TASK DIRECTIONS –
Look through the listing below for the line containing "Build this scene". Copy it and each line after it up to and including the line containing "R = math.radians", exactly, leaving out pictures.

DATA RECORDS –
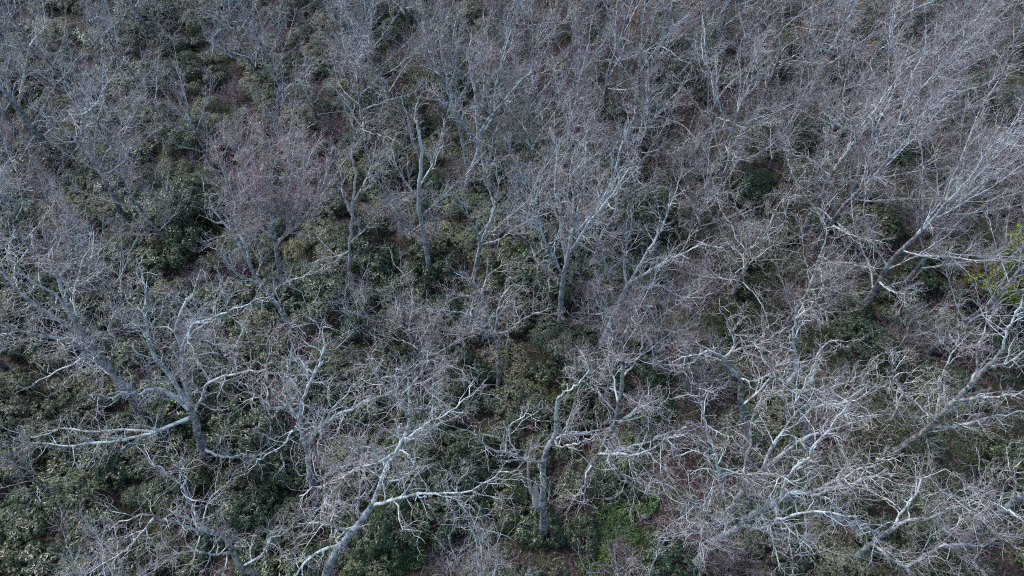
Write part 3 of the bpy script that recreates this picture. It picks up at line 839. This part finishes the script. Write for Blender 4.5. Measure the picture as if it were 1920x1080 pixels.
# foot in the picture, build, size, lean to the right (degrees), short phrase, label
LISTED = [
    (292, 78, 'oakA', .95, -4, 'the forked tree at the upper left', 'dark forked tree near the top left corner above the shrubs'),
    (196, 62, 'slimC', 1.0, -6, 'the dark trunk at the top left', 'thick dark trunk at the top edge left of the forked tree'),
    (432, 108, 'oakB', .85, 3, 'the U-forked tree', 'U-forked pale tree near the top edge, left of centre'),
    (497, 160, 'slimD', .95, 4, 'the curving slim tree', 'slim S-curved tree at the top edge beside the U-forked one'),
    (545, 205, 'slimB', 1.0, 0, 'the dark pole tree', 'dark straight pole-like tree behind the rosy maple'),
    (690, 190, 'slimA', .95, -1, 'the paired pole tree', 'pole-straight grey tree at upper centre with a high narrow crown'),
    (735, 215, 'slimC', 1.0, -2, 'the many-armed tree', 'many-armed bluish tree between the pole-straight tree and the bluish stems'),
    (600, 245, 'oakC', .6, 0, 'the small pale tree', 'small pale fan-branched tree just behind the rosy maple crown'),
    (985, 318, 'slimB', .95, 9, 'the dark slanting tree', 'dark tree slanting right behind the crooked centre tree'),
    (925, 305, 'slimD', .9, 2, 'the screened tree', 'half-hidden grey tree right of the dark-footed tall one'),
    (1130, 215, 'slimA', 1.0, 3, 'the hazy twigged tree', 'hazy-twigged pale tree standing upper right of centre'),
    (1210, 165, 'oakA', .85, 3, 'the upper pale tree', 'short-limbed bluish tree near orange leaves at upper right of centre'),
    (1345, 90, 'slimC', 1.05, 6, 'the broom-shaped tree', 'broom-shaped tree of many straight stems at the top edge, right'),
    (1375, 135, 'slimB', 1.0, 8, 'the slanting broom tree', 'second broom-shaped tree slanting right below the first one'),
    (1418, 215, 'oakC', .9, 5, 'the pale vase-shaped tree', 'pale vase-shaped tree over a black gap at the upper right'),
    (1478, 232, 'slimA', .95, 9, 'the leaning vase tree', 'grey trunk leaning right beside the pale vase-shaped tree'),
    (1612, 165, 'oakB', .95, 7, 'the dark arching tree', 'dark arching tree with copper leaves below it at the top right'),
    (1690, 45, 'slimC', 1.0, 8, 'the blue-limbed tree', 'blue-limbed tree at the very top edge, far right'),
    (1822, 215, 'oakC', .8, 4, 'the antler-shaped tree', 'antler-shaped pale tree in the upper right woods'),
    (1905, 225, 'oakB', .75, 3, 'the tangled edge tree', 'small tangled pale tree on the right edge, upper part'),
    (1345, 370, 'slimA', .95, 2, 'the half-hidden trunk', 'dark trunk with a twisted pale crown right of the fan-crowned tree'),
    (1285, 330, 'oakA', .95, 3, 'the twisting pale tree', 'twisting pale tree behind the fan crown, right of it'),
    (1180, 400, 'slimC', .9, 2, 'the veiled trunk', 'dark veiled trunk beside copper leaves behind the fan-crowned tree'),
    (1505, 445, 'oakC', 1.0, 5, 'the twin dark trunk', 'dark trunk rising from a black hollow in the right middle woods'),
    (1525, 470, 'slimA', 1.05, 14, 'the long slanting tree', 'long straight tree slanting far right from the black hollow'),
    (1590, 375, 'slimB', 1.05, 8, 'the slanting grey trunk', 'slanting grey trunk above the black hollow at right'),
    (1690, 545, 'slimC', 1.05, 12, 'the sweeping tree', 'tree with sweeping parallel branches left of the lime-leaved tree'),
    (1610, 590, 'slimA', 1.05, 15, 'the raking tree', 'raking straight-limbed tree right of the pale arching limbs'),
    (1735, 660, 'slimD', 1.0, 13, 'the low raking tree', 'thin raking tree below the sweeping one at right'),
    (1830, 560, 'slimB', .95, 10, 'the tree by the lime tree', 'grey slanting tree next to the lime-leaved tree'),
    (1370, 560, 'oakB', .9, 6, 'the pale reaching tree', 'pale tree reaching right above the S-bent oak'),
    (1455, 640, 'oakC', .85, 8, 'the slanting small oak', 'small oak slanting right between the S-bent oak and the pale limbs'),
    (340, 470, 'slimD', .8, -3, 'the thin tree among shrubs', 'thin tree among sage shrubs below the tall forked tree'),
    (100, 520, 'oakB', .95, -4, 'the bristling tree', 'bristling pale-branched tree near the left edge, middle height'),
    (250, 590, 'slimC', .75, -2, 'the slim tree behind the oak', 'slim tree behind the crown of the wide spreading oak'),
    (20, 700, 'oakA', .8, -5, 'the tree at the left edge', 'pale-twigged tree on the left edge beside the leaning oak'),
    (1755, 420, 'oakC', .85, 6, 'the ragged right tree', 'ragged bluish tree in the right middle woods below the antler shape'),
    (1660, 330, 'slimD', 1.0, 8, 'the feathery tree', 'feathery grey tree right of the slanting grey trunk'),
    (1860, 380, 'slimC', .95, 7, 'the dense right tree', 'dense straight-twigged tree near the right edge, above the lime-leaved one'),
    (1090, 60, 'slimD', 1.0, 2, 'the bluish top tree', 'bluish hazy tree at the top edge just right of centre'),
    (985, 95, 'oakC', .9, 0, 'the top centre tree', 'wide bluish-limbed tree at the top edge in the centre'),
    (640, 60, 'slimB', 1.0, 0, 'the top left-centre tree', 'purple-twigged tree at the top edge, left of centre'),
    (770, 70, 'slimA', 1.0, 0, 'the top inner tree', 'straight bluish tree at the top edge above the many-armed tree'),
    (80, 130, 'oakC', .9, -5, 'the cyan-limbed tree', 'cyan-limbed crooked tree filling the top left corner'),
    (1250, 60, 'slimB', 1.0, 4, 'the purple top tree', 'purple-hazed tree at the top edge left of the broom shape'),
    (1520, 60, 'slimD', .9, 6, 'the reddish top tree', 'sparse reddish-hazed tree at the top edge right of the broom shapes'),
    (1850, 60, 'slimA', 1.05, 10, 'the feather-topped tree', 'pale feather-topped tree in the top right corner'),
    (1130, 760, 'slimD', .8, 1, 'the twiggy tree behind', 'fine-twigged tree behind the oak with drooping boughs'),
    (800, 700, 'oakB', .7, -1, 'the twiggy small oak', 'small twiggy oak between the elbowed oak and the low centre tree'),
    (830, 830, 'slimD', .7, 0, 'the veil of twigs', 'small hazy-crowned tree behind the long level limb'),
    (1225, 700, 'slimB', .7, 3, 'the thin tree at the gap', 'thin purple-twigged tree below the dark gap right of centre'),
    (440, 700, 'oakB', .65, -2, 'the tangled small tree', 'tangled small tree between the wide oak and the elbowed oak'),
    (700, 640, 'sapC', 1.0, 0, 'the pale low sapling', 'pale low sapling just below the slender left-centre tree'),
    (60, 330, 'slimD', .7, -5, 'the edge sapling', 'thin leaning tree beside the thick slanting trunk, left edge'),
    (410, 330, 'slimB', .75, -3, 'the tree behind the maple', 'grey tree on the left flank of the rosy maple'),
]
for px, py, key, s, lean, short, label in LISTED:
    b = on_ground(px, py)
    o = put(key, b[0], b[1], random.uniform(0, 6.28), s, (math.radians(lean * .3), math.radians(random.uniform(-3, 3))))
    tag(o, label, 'sapling' if key.startswith('sap') else 'tree', 'bare trees standing through the woods')
    landmarks.append((short, px, py))

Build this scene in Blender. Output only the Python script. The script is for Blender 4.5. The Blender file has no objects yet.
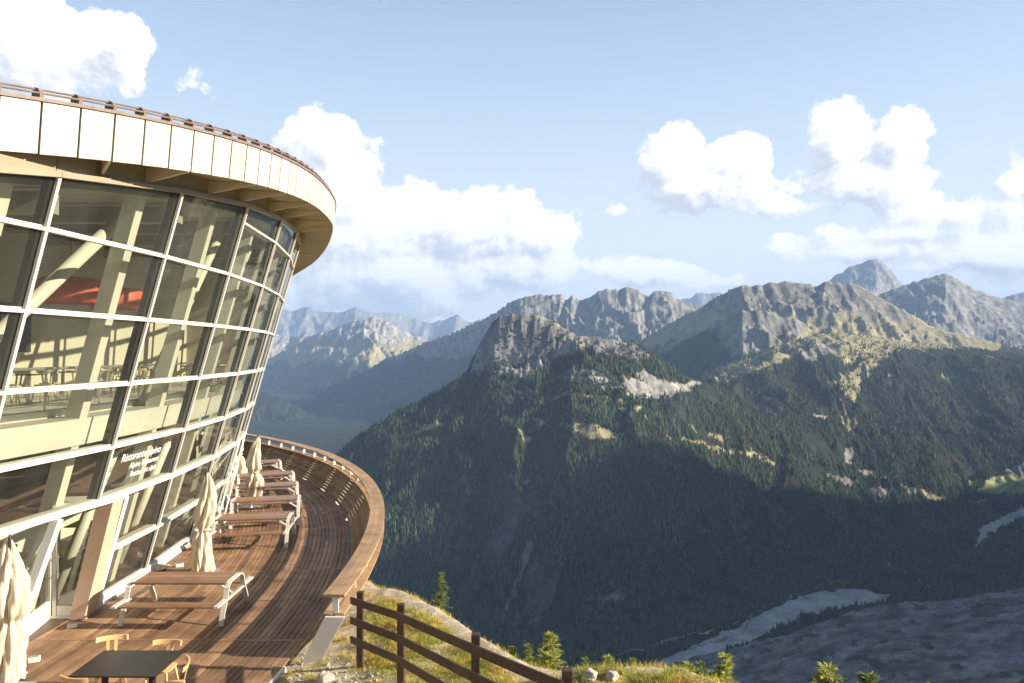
import bpy, math, random
import numpy as np
from mathutils import Vector, Matrix
random.seed(7); rng = np.random.default_rng(11)
scene = bpy.context.scene
COL = scene.collection
R = math.radians

# ------------------------------------------------------------------ camera, render settings
F = 740.0; HY = 352.0                      # focal length in pixels at 1024 wide, height of the horizon
cam = bpy.data.cameras.new('camera'); camo = bpy.data.objects.new('camera', cam); COL.objects.link(camo)
cam.lens = 36*F/1024; cam.sensor_width = 36; cam.clip_start = .1; cam.clip_end = 200000
PITCH = math.atan((HY-341.5)/F)
camo.location = (0, 0, 0); camo.rotation_euler = (R(90)+PITCH, 0, 0)
scene.camera = camo
scene.render.engine = 'CYCLES'
scene.view_settings.view_transform = 'Standard'; scene.view_settings.look = 'None'
scene.view_settings.gamma = 1; scene.view_settings.exposure = 1.38
scene.cycles.max_bounces = 8; scene.cycles.transparent_max_bounces = 24; scene.cycles.volume_bounces = 0
SUN_EL = R(22.5); SUN_AZ = R(-4)           # azimuth counted from +X, negative = behind the camera
TAN = math.tan(SUN_EL)

def seen(px, py, Y):                       # a bearing (as read off the photograph) at depth Y -> world point
    return Vector(((px-512)/F*Y, Y, (HY-py)/F*Y))
def on_level(px, py, z):
    Y = z*F/(HY-py); return Vector(((px-512)/F*Y, Y, z))

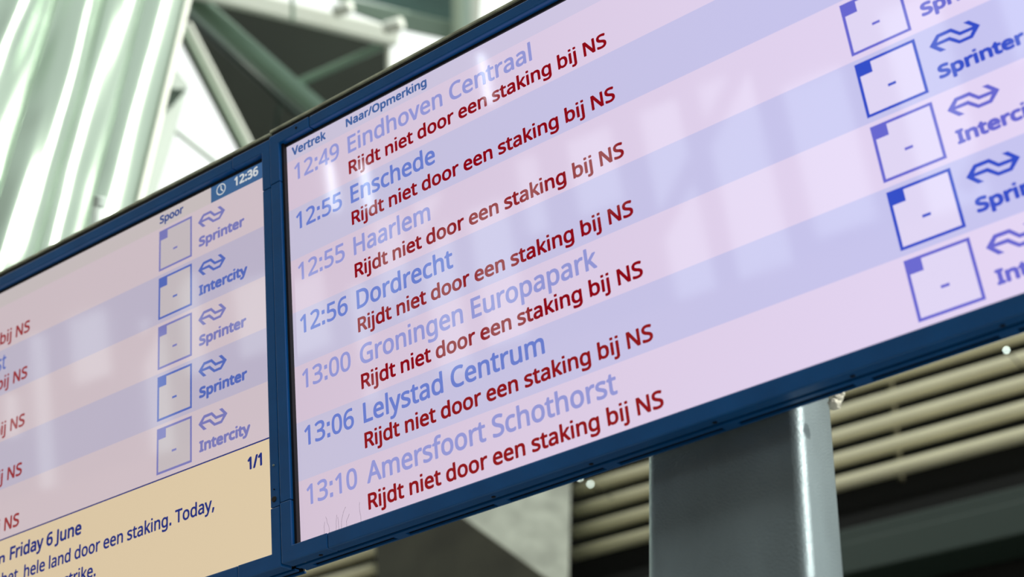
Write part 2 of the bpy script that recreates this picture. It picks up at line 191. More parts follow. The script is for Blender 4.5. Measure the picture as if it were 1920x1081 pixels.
u866|384,-14 320,-10 265,2 218,23 179,51 149,89 128,136 115,193 111,259 111,751 235,751 235,268 246,189 277,133 329,99 402,88 460,93 508,106 546,128 575,158 596,197 611,244 620,298 623,360 623,751 746,751 746,0 646,0 627,99 622,99 602,72 578,48 551,29 521,13 488,1 454,-7 420,-12
v711|284,0 0,751 132,751 291,308 315,239 338,167 346,136 352,109 357,109 373,168 397,241 420,308 580,751 711,751 426,0
y714|118,-336 86,-335 59,-333 35,-329 15,-325 15,-227 53,-232 75,-235 98,-235 129,-233 156,-226 180,-215 202,-199 220,-179 237,-157 252,-131 265,-102 304,-3 1,751 133,751 296,324 333,216 348,166 359,119 364,119 390,211 429,325 581,751 714,751 391,-104 370,-154 346,-199 319,-239 289,-273 255,-301 215,-320 169,-332'''.split('\n'):
    ch, rest = ln[0], ln[1:].split('|')
    GLYPHS[ch] = (int(rest[0]), [[tuple(map(int, q.split(','))) for q in p.split(' ')] for p in rest[1:] if p])
def letter_mesh(s, cap, width, grow, slant=0.0):
    """the string as one flat mesh, baseline at 0, ink from x=0 to width, strokes thickened by grow"""
    x = 0; loops = []
    for ch in s:
        a, ps = GLYPHS[ch]
        for p in ps:
            lift = grow/cap*1900 if ch in 'ij' and len(p) == 4 and min(q[1] for q in p) > 780 else 0      # keep the dot clear of a heavier stem
            m0 = min(q[1] for q in p)
            loops.append([(x+px, py+(lift if py == m0 else lift*0.45)) for px, py in p])
        x += a
    xs = [q[0] for p in loops for q in p]; x0, x1 = min(xs), max(xs)
    k = cap/1000; kx = (width-2*grow)/(x1-x0) if width else k*0.9
    cu = bpy.data.curves.new('letters', 'CURVE'); cu.dimensions = '2D'; cu.fill_mode = 'BOTH'
    for p in loops:
        out = [((a-x0)*kx+grow, b_*(cap-2*grow)/1000+grow) for a, b_ in p]; n = len(out)
        sp = cu.splines.new('POLY'); sp.points.add(n-1); sp.use_cyclic_u = True
        for i, (a, b) in enumerate(out): sp.points[i].co = (a*100, b*100, 0, 1)
    o = bpy.data.objects.new('letters', cu); me = bpy.data.meshes.new_from_object(o)
    bpy.data.objects.remove(o); bpy.data.curves.remove(cu)
    me.materials.clear()
    if grow:                                    # heavier strokes: the same shape repeated around itself
        bm = bmesh.new(); bm.from_mesh(me); src = bm.verts[:]+bm.edges[:]+bm.faces[:]
        for k in range(8):
            r = bmesh.ops.duplicate(bm, geom=src)['geom']; t = 2*math.pi*(k+0.5)/8
            for v in r:
                if isinstance(v, bmesh.types.BMVert): v.co += Vector((math.cos(t)*grow*100, math.sin(t)*grow*100, (k+1)*0.012))
        bm.to_mesh(me); bm.free()
    me.transform(Matrix.Scale(S/100, 4)); me.transform(Matrix(((1, 0, 0, 0), (0, 0, 1, 0), (0, 1, 0, 0), (0, 0, 0, 1))))     # stand it up: x right, z up
    return me
MESHES = {}
def lettering(parent, s, u, v, cap, u1, ma, grow=0.0, n=-0.006, name='lettering'):
    key = (s, cap, u1-u, grow, ma.name)
    if key not in MESHES:
        me = letter_mesh(s, cap, u1-u, grow); me.materials.append(ma); MESHES[key] = me
    o = bpy.data.objects.new(name, MESHES[key]); C.objects.link(o); o.parent = parent; o.location = L(u, v, n)
    return o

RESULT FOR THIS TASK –
Build this scene in Blender. Output only the Python script. The script is for Blender 4.5. The Blender file has no objects yet.
import bpy, math, random
import numpy as np
from mathutils import Vector, Matrix
random.seed(7); rng = np.random.default_rng(11)
scene = bpy.context.scene
COL = scene.collection
R = math.radians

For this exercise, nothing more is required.